Exercise brief – Reproduce exactly the lines from the one containing "mb.build('shell', sh_far if" through the last line of the records below, both included, and nothing else.

Recorded data –
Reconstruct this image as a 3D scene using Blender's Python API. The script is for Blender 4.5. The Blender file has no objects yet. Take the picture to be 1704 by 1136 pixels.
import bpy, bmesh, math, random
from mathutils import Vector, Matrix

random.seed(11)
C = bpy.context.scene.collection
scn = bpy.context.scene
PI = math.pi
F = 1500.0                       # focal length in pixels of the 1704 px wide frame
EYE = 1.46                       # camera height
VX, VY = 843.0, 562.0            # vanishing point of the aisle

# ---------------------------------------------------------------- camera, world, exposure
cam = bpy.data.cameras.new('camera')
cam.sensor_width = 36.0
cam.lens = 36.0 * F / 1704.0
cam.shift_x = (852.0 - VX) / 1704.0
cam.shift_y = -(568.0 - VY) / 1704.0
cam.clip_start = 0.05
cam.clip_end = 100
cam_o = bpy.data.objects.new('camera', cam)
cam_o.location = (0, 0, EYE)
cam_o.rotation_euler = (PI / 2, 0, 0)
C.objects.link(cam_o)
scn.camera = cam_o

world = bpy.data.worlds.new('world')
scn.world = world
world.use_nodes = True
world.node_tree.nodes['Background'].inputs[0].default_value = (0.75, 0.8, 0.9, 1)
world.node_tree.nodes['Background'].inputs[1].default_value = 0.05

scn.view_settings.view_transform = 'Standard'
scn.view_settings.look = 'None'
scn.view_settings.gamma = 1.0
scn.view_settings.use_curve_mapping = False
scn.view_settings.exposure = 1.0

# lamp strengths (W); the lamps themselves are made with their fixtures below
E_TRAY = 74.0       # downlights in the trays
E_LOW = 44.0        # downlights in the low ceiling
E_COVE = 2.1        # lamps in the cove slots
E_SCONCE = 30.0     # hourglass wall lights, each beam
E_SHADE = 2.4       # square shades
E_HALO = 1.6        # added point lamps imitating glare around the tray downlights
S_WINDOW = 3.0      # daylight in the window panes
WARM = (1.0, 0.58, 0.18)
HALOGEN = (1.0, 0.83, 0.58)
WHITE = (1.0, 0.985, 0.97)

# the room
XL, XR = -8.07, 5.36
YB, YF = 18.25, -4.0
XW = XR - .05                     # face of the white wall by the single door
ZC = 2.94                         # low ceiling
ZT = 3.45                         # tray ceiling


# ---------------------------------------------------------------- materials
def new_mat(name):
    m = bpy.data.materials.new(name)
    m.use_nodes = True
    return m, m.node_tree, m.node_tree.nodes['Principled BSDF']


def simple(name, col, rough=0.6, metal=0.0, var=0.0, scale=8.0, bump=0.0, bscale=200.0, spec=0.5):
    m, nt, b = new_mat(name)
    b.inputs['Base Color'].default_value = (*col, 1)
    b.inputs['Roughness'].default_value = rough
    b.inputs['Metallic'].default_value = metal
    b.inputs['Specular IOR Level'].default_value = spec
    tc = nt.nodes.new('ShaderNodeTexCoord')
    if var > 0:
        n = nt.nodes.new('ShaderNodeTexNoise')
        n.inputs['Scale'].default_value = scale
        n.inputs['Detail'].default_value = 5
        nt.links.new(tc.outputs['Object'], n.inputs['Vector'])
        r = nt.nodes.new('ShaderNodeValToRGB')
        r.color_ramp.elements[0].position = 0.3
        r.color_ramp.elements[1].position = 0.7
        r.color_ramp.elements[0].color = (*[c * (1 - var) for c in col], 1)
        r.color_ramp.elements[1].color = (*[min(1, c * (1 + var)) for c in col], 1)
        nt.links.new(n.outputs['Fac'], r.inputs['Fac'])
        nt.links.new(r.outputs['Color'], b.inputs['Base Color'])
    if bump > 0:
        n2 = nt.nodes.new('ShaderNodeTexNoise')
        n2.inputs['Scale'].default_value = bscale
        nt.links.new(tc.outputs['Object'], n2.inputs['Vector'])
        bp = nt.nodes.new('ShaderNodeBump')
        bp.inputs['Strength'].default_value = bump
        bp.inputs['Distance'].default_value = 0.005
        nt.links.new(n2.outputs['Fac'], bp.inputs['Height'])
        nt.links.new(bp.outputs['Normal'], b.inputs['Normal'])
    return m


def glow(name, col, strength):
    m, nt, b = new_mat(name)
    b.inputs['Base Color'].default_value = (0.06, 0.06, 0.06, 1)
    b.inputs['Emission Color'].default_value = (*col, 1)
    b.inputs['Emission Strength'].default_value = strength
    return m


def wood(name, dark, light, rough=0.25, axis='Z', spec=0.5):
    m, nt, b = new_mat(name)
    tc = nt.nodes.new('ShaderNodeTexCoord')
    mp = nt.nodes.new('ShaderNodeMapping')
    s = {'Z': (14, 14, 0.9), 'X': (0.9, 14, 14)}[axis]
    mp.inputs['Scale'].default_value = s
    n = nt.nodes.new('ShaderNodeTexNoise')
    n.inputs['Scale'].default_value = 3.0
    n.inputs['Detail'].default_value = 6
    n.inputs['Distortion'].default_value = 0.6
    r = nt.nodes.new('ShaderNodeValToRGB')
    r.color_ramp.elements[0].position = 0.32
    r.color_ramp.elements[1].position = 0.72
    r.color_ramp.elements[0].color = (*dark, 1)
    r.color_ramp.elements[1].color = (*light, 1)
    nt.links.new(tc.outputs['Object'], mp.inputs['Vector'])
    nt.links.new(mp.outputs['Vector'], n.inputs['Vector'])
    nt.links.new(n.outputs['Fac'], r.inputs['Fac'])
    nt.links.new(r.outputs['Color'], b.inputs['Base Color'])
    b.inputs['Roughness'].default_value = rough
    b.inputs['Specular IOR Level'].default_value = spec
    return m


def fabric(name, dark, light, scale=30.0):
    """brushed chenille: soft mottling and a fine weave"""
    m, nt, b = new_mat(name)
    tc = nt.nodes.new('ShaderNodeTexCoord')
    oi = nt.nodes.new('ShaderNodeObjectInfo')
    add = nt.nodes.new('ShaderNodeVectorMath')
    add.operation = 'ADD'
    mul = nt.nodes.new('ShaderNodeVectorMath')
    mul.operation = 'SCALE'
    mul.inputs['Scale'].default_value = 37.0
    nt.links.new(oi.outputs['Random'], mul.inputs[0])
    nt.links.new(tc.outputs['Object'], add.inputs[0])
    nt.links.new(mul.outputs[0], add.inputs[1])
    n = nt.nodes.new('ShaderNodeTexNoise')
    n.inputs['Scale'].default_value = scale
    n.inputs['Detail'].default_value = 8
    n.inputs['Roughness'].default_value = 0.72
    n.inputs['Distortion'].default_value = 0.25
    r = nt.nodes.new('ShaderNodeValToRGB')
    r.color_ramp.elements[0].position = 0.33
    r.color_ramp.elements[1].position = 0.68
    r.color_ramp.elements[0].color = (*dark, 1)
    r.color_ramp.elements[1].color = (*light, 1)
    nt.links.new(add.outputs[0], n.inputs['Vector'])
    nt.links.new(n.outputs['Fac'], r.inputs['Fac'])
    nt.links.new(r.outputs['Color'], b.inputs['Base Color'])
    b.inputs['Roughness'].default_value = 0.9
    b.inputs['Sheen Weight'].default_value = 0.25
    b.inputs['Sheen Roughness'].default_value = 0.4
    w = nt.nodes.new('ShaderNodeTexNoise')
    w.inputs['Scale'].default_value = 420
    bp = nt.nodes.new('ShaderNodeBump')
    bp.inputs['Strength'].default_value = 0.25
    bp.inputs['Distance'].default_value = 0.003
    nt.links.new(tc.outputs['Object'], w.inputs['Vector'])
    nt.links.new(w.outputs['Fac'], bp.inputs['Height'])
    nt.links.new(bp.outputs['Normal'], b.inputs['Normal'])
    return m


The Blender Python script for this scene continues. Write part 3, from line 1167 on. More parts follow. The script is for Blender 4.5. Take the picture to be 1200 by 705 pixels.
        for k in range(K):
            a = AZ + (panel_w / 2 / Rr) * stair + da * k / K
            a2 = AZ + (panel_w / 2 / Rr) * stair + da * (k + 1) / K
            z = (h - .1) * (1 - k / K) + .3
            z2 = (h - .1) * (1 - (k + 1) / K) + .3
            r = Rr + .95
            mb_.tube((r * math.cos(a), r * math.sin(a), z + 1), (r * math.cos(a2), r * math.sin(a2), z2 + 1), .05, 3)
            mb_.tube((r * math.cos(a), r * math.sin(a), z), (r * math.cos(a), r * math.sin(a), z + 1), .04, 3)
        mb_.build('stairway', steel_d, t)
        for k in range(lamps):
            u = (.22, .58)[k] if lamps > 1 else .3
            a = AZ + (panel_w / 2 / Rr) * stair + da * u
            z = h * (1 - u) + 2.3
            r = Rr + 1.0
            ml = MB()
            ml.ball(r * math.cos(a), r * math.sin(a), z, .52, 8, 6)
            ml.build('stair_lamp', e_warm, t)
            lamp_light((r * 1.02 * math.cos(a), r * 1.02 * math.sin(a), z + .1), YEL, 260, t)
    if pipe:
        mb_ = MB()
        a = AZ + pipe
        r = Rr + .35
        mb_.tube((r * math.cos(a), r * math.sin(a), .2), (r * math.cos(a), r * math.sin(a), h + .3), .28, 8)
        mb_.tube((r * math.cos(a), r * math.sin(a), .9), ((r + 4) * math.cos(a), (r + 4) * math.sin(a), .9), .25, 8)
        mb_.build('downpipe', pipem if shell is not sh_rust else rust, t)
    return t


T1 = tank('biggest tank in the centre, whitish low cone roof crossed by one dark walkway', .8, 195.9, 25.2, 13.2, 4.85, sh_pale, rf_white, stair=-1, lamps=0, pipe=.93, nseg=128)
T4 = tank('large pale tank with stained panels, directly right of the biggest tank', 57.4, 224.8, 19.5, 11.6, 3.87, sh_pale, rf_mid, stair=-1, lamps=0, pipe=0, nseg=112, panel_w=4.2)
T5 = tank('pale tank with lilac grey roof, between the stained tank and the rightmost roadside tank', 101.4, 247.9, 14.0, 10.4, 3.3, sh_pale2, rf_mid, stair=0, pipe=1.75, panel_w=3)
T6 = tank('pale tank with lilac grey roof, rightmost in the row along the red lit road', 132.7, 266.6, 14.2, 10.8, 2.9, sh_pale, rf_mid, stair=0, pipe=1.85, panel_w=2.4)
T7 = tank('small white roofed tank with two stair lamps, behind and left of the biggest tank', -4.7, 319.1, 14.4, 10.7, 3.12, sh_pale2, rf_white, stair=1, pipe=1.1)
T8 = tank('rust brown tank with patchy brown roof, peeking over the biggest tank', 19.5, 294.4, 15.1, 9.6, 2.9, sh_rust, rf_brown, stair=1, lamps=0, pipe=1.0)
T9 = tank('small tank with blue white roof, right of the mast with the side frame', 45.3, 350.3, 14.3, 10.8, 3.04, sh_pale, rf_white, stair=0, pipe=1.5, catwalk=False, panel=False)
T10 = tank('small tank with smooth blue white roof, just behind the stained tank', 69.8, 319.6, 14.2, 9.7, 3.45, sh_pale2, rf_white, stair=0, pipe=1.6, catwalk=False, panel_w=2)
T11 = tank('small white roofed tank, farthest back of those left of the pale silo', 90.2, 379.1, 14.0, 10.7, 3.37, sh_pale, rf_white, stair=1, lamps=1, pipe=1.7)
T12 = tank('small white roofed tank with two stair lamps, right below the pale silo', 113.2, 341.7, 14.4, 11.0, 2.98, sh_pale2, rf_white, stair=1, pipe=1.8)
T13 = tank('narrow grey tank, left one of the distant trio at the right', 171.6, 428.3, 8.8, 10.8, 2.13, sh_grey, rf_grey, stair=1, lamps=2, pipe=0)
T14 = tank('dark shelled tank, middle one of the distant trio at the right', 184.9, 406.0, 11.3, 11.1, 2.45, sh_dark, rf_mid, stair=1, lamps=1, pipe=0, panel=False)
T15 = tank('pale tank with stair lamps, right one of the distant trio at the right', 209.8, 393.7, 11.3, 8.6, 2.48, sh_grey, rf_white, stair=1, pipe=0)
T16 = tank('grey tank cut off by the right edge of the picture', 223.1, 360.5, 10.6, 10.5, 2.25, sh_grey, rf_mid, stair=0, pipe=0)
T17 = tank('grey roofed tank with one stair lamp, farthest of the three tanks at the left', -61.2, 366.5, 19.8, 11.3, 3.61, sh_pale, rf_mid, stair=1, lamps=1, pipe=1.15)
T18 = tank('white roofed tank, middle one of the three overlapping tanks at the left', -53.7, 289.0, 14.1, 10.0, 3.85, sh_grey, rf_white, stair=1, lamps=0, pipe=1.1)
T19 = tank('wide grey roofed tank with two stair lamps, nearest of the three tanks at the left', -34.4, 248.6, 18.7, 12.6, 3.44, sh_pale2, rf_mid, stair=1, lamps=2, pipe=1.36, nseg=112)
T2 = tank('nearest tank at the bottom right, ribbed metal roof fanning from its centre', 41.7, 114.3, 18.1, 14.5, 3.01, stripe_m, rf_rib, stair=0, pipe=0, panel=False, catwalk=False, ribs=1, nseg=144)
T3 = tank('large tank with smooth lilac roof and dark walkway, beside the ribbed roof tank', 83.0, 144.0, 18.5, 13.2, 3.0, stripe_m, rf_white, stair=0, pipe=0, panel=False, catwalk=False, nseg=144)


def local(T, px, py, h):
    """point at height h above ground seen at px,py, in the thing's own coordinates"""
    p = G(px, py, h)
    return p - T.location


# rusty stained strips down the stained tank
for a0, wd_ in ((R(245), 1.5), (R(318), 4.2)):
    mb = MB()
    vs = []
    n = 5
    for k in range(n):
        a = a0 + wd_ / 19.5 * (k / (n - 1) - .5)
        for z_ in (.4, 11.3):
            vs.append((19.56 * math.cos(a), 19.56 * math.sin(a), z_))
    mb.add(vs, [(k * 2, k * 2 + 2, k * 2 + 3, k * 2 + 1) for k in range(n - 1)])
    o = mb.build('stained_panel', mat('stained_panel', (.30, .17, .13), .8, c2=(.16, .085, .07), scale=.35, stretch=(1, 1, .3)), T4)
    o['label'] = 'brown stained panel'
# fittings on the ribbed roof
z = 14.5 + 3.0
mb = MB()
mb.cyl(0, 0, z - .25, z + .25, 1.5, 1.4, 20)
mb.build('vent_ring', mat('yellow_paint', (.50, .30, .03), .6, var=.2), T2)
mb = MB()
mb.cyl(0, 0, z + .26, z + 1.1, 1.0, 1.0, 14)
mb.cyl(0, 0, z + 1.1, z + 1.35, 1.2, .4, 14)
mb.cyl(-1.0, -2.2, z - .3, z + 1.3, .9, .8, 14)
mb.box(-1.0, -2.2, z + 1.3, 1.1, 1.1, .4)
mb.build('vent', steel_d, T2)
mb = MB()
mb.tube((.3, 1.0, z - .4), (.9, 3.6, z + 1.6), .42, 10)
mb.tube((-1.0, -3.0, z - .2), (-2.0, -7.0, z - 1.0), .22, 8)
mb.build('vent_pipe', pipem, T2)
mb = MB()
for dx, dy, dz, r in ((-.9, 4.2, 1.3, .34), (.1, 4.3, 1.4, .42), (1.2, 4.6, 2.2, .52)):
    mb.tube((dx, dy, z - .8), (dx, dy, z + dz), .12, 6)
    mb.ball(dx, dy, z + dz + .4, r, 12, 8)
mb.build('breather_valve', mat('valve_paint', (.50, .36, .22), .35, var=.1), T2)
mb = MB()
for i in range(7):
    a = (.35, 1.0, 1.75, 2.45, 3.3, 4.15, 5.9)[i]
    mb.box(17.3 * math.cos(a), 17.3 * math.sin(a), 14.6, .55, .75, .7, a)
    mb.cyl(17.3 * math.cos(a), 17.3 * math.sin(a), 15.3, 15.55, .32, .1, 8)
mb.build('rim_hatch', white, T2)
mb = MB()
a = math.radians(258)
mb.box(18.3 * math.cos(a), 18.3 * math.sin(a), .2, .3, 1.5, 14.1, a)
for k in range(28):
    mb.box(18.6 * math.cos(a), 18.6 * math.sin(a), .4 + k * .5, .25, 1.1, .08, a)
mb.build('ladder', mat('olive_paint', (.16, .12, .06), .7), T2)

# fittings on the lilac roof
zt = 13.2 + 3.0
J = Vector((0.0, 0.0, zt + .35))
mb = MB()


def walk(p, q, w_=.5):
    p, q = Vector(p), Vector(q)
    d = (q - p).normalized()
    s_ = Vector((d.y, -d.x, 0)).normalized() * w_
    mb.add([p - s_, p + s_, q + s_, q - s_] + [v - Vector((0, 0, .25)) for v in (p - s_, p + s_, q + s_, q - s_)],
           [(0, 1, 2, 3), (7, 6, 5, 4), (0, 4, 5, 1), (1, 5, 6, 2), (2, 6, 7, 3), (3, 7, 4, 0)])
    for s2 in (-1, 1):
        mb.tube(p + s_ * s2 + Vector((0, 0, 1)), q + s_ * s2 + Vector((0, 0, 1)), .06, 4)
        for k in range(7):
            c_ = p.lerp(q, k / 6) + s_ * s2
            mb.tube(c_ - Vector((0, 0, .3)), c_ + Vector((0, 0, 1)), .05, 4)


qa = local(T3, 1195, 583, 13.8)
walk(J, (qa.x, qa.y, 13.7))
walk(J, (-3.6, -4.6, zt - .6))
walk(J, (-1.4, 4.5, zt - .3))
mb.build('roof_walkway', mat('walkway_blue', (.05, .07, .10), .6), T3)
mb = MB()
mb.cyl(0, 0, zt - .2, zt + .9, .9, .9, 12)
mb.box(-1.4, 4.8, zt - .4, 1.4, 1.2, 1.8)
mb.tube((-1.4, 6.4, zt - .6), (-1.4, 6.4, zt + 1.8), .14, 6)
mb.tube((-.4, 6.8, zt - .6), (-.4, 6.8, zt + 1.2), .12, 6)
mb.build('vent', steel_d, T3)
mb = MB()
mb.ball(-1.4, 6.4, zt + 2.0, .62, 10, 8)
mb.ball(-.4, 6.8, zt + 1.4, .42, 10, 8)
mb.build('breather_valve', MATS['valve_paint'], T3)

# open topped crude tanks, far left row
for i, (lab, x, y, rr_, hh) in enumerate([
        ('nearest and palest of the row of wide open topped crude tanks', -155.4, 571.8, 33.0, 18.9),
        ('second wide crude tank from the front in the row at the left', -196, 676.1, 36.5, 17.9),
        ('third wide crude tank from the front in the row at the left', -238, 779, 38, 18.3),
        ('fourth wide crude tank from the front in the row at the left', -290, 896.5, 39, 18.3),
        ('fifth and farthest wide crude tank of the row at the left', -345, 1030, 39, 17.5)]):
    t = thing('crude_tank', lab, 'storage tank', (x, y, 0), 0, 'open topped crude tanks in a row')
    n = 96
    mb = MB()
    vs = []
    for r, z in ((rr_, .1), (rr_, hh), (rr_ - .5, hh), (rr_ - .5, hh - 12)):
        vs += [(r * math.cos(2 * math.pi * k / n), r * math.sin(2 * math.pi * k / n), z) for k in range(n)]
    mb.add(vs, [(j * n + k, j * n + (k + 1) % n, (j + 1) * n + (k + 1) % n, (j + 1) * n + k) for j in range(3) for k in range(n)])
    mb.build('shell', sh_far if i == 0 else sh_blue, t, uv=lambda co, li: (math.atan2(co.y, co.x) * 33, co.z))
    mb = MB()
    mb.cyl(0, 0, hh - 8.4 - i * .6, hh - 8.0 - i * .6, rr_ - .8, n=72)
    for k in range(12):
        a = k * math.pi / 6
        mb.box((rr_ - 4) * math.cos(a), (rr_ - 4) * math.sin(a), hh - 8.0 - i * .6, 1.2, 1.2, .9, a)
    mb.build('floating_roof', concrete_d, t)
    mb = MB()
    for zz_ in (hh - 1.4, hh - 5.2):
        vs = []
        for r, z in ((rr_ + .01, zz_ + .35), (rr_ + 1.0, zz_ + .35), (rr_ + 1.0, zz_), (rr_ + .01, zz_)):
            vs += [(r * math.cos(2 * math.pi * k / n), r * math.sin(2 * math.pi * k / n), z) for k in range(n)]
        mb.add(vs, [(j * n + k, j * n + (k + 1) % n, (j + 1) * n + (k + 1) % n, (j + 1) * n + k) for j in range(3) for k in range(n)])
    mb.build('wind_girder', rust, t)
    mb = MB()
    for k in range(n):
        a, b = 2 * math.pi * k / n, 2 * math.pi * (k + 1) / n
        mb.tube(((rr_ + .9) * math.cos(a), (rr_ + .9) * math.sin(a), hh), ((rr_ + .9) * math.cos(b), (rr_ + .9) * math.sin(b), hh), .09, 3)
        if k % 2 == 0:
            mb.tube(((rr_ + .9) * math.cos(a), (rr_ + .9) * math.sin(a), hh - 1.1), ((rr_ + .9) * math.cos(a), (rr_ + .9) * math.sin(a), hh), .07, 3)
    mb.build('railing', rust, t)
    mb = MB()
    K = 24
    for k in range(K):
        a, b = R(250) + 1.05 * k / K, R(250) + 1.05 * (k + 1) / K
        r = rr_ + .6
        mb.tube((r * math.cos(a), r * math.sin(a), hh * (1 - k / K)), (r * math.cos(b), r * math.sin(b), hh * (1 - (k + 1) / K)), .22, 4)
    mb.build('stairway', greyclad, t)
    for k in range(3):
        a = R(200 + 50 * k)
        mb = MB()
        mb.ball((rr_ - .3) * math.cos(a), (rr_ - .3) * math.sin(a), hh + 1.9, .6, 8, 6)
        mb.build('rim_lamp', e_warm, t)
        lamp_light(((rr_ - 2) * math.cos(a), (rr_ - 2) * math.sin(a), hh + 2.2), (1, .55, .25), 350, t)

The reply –
    mb.build('shell', sh_far if i == 0 else sh_blue, t, uv=lambda co, li: (math.atan2(co.y, co.x) * 33, co.z))
    mb = MB()
    mb.cyl(0, 0, hh - 8.4 - i * .6, hh - 8.0 - i * .6, rr_ - .8, n=72)
    for k in range(12):
        a = k * math.pi / 6
        mb.box((rr_ - 4) * math.cos(a), (rr_ - 4) * math.sin(a), hh - 8.0 - i * .6, 1.2, 1.2, .9, a)
    mb.build('floating_roof', concrete_d, t)
    mb = MB()
    for zz_ in (hh - 1.4, hh - 5.2):
        vs = []
        for r, z in ((rr_ + .01, zz_ + .35), (rr_ + 1.0, zz_ + .35), (rr_ + 1.0, zz_), (rr_ + .01, zz_)):
            vs += [(r * math.cos(2 * math.pi * k / n), r * math.sin(2 * math.pi * k / n), z) for k in range(n)]
        mb.add(vs, [(j * n + k, j * n + (k + 1) % n, (j + 1) * n + (k + 1) % n, (j + 1) * n + k) for j in range(3) for k in range(n)])
    mb.build('wind_girder', rust, t)
    mb = MB()
    for k in range(n):
        a, b = 2 * math.pi * k / n, 2 * math.pi * (k + 1) / n
        mb.tube(((rr_ + .9) * math.cos(a), (rr_ + .9) * math.sin(a), hh), ((rr_ + .9) * math.cos(b), (rr_ + .9) * math.sin(b), hh), .09, 3)
        if k % 2 == 0:
            mb.tube(((rr_ + .9) * math.cos(a), (rr_ + .9) * math.sin(a), hh - 1.1), ((rr_ + .9) * math.cos(a), (rr_ + .9) * math.sin(a), hh), .07, 3)
    mb.build('railing', rust, t)
    mb = MB()
    K = 24
    for k in range(K):
        a, b = R(250) + 1.05 * k / K, R(250) + 1.05 * (k + 1) / K
        r = rr_ + .6
        mb.tube((r * math.cos(a), r * math.sin(a), hh * (1 - k / K)), (r * math.cos(b), r * math.sin(b), hh * (1 - (k + 1) / K)), .22, 4)
    mb.build('stairway', greyclad, t)
    for k in range(3):
        a = R(200 + 50 * k)
        mb = MB()
        mb.ball((rr_ - .3) * math.cos(a), (rr_ - .3) * math.sin(a), hh + 1.9, .6, 8, 6)
        mb.build('rim_lamp', e_warm, t)
        lamp_light(((rr_ - 2) * math.cos(a), (rr_ - 2) * math.sin(a), hh + 2.2), (1, .55, .25), 350, t)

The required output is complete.